№1626 中小企業と海外戦略
私が所属する中小企業家同友会では中小企業の海外戦略が課題となっている。
世界のグローバル化が進行して市場が「融合化」していることは明らかだ。融合化というのは人・物・金の相互通用の障壁が小さくなっていることかもしれない。何らかの形で海外に投資できたり,そうでなくても貿易にかかわる障壁が小さくなっている。
製造業であれ,小売業であれ,グローバル化するとは国内で一定のシェアを持っている企業が海外市場で販売できるルート獲得することだ。それが,国内に拠点を置き貿易ルートを作り上げることであれ,海外に投資して生産拠点を作り上げることであれ,課題は1つ,ルート(商流)の獲得だ。

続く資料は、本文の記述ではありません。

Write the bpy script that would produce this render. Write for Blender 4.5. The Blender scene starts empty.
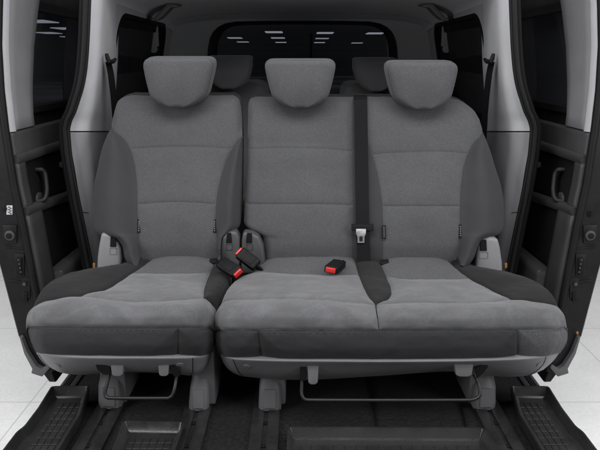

もちろん,企業の規模,商品の品質,ノウハウ保持など多様な要素によって企業の戦略は異なる。しかし,検討するべき要素は整理できるように思う。それは,国内市場を開拓してきたことと同じで,「自社の差別化」と「チャネル開拓」に尽きるように思う。
たとえば製造業の場合,自動車生産などのように1つの体系に組み込まれて高品質部品を提供する方式,独立した高技術によって独立した市場を獲得する方式に分かれる。
つまり,国内で認められた差別化が海外市場で通用するように戦略を組むことになる。さらに,どのようなよい商品,サービスも認められなければ内のと同じで,差別化された自社の活動が,海外ルートとつながらなければならない。商流の獲得は商社がルートを持っているかも知れないし,現地ローカル企業が既にチャネル利用して商流を開拓できるかもしれない。
こうした試みは実は日本で差別化をはかってニッチをとってきた歴史と変わりない。自社の製品を当地(タイや中国)で差別化を図る戦略を図ることになる。タイや中国の市場が要求する需要,顧客の価値を見いだし,自社の強みを整理し,双方の関係を多様な視点から結びつけていくことになる。ルートを持つ可能性があればあとは技術的な問題として処理できる。
グローバル市場における差別化戦略の開拓は小売業にも当てはまる。日本の高品質な緑茶は中国のお茶に負けない。中国での差別化戦略を総合的に考え,自社の商品価値と中国消費者の価値の相互関係を多様に検討し,さらにチャネルを開発する。関税や人・物・金の移動は技術的問題として処理されていく。